◆ **Written task**: Could you output each line of the data that follows exactly?

• • • • • • •

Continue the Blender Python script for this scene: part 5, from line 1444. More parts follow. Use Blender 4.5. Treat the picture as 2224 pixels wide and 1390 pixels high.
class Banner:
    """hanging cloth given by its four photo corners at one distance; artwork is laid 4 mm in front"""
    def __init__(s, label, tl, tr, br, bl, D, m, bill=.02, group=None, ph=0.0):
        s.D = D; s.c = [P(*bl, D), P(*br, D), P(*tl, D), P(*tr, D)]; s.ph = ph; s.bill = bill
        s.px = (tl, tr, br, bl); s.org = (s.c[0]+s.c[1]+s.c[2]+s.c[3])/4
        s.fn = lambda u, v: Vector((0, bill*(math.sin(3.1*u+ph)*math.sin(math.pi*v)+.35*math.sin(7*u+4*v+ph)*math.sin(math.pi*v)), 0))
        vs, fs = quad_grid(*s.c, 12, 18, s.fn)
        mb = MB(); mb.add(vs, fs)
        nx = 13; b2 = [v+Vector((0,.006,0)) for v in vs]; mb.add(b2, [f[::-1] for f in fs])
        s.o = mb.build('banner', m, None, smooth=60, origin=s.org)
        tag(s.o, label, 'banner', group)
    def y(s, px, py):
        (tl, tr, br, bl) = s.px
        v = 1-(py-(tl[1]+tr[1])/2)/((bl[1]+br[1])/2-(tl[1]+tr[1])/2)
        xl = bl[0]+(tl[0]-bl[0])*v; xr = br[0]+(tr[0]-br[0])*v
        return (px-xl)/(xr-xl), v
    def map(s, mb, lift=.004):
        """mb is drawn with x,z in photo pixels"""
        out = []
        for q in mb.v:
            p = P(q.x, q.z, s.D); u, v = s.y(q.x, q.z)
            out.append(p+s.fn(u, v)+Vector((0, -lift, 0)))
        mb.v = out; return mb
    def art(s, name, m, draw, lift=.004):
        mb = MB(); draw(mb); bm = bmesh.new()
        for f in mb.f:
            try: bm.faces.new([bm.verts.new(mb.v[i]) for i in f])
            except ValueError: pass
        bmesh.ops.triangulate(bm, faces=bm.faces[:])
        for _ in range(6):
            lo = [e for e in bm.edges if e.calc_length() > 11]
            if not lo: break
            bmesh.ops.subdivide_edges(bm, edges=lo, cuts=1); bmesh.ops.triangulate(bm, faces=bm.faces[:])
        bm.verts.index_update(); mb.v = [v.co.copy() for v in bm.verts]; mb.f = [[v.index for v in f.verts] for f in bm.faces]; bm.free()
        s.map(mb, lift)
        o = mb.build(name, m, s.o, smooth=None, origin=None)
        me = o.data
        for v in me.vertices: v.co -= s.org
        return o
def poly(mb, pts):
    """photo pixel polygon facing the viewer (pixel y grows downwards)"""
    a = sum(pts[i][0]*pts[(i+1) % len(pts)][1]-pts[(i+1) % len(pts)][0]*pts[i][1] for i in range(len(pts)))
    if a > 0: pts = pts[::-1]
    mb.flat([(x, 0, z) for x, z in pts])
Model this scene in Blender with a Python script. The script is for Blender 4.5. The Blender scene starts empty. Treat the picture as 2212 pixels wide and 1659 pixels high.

• • • • • • •

◆ **Response**:
Continue the Blender Python script for this scene: part 5, from line 1444. More parts follow. Use Blender 4.5. Treat the picture as 2224 pixels wide and 1390 pixels high.
class Banner:
    """hanging cloth given by its four photo corners at one distance; artwork is laid 4 mm in front"""
    def __init__(s, label, tl, tr, br, bl, D, m, bill=.02, group=None, ph=0.0):
        s.D = D; s.c = [P(*bl, D), P(*br, D), P(*tl, D), P(*tr, D)]; s.ph = ph; s.bill = bill
        s.px = (tl, tr, br, bl); s.org = (s.c[0]+s.c[1]+s.c[2]+s.c[3])/4
        s.fn = lambda u, v: Vector((0, bill*(math.sin(3.1*u+ph)*math.sin(math.pi*v)+.35*math.sin(7*u+4*v+ph)*math.sin(math.pi*v)), 0))
        vs, fs = quad_grid(*s.c, 12, 18, s.fn)
        mb = MB(); mb.add(vs, fs)
        nx = 13; b2 = [v+Vector((0,.006,0)) for v in vs]; mb.add(b2, [f[::-1] for f in fs])
        s.o = mb.build('banner', m, None, smooth=60, origin=s.org)
        tag(s.o, label, 'banner', group)
    def y(s, px, py):
        (tl, tr, br, bl) = s.px
        v = 1-(py-(tl[1]+tr[1])/2)/((bl[1]+br[1])/2-(tl[1]+tr[1])/2)
        xl = bl[0]+(tl[0]-bl[0])*v; xr = br[0]+(tr[0]-br[0])*v
        return (px-xl)/(xr-xl), v
    def map(s, mb, lift=.004):
        """mb is drawn with x,z in photo pixels"""
        out = []
        for q in mb.v:
            p = P(q.x, q.z, s.D); u, v = s.y(q.x, q.z)
            out.append(p+s.fn(u, v)+Vector((0, -lift, 0)))
        mb.v = out; return mb
    def art(s, name, m, draw, lift=.004):
        mb = MB(); draw(mb); bm = bmesh.new()
        for f in mb.f:
            try: bm.faces.new([bm.verts.new(mb.v[i]) for i in f])
            except ValueError: pass
        bmesh.ops.triangulate(bm, faces=bm.faces[:])
        for _ in range(6):
            lo = [e for e in bm.edges if e.calc_length() > 11]
            if not lo: break
            bmesh.ops.subdivide_edges(bm, edges=lo, cuts=1); bmesh.ops.triangulate(bm, faces=bm.faces[:])
        bm.verts.index_update(); mb.v = [v.co.copy() for v in bm.verts]; mb.f = [[v.index for v in f.verts] for f in bm.faces]; bm.free()
        s.map(mb, lift)
        o = mb.build(name, m, s.o, smooth=None, origin=None)
        me = o.data
        for v in me.vertices: v.co -= s.org
        return o
def poly(mb, pts):
    """photo pixel polygon facing the viewer (pixel y grows downwards)"""
    a = sum(pts[i][0]*pts[(i+1) % len(pts)][1]-pts[(i+1) % len(pts)][0]*pts[i][1] for i in range(len(pts)))
    if a > 0: pts = pts[::-1]
    mb.flat([(x, 0, z) for x, z in pts])
Model this scene in Blender with a Python script. The script is for Blender 4.5. The Blender scene starts empty. Treat the picture as 2212 pixels wide and 1659 pixels high.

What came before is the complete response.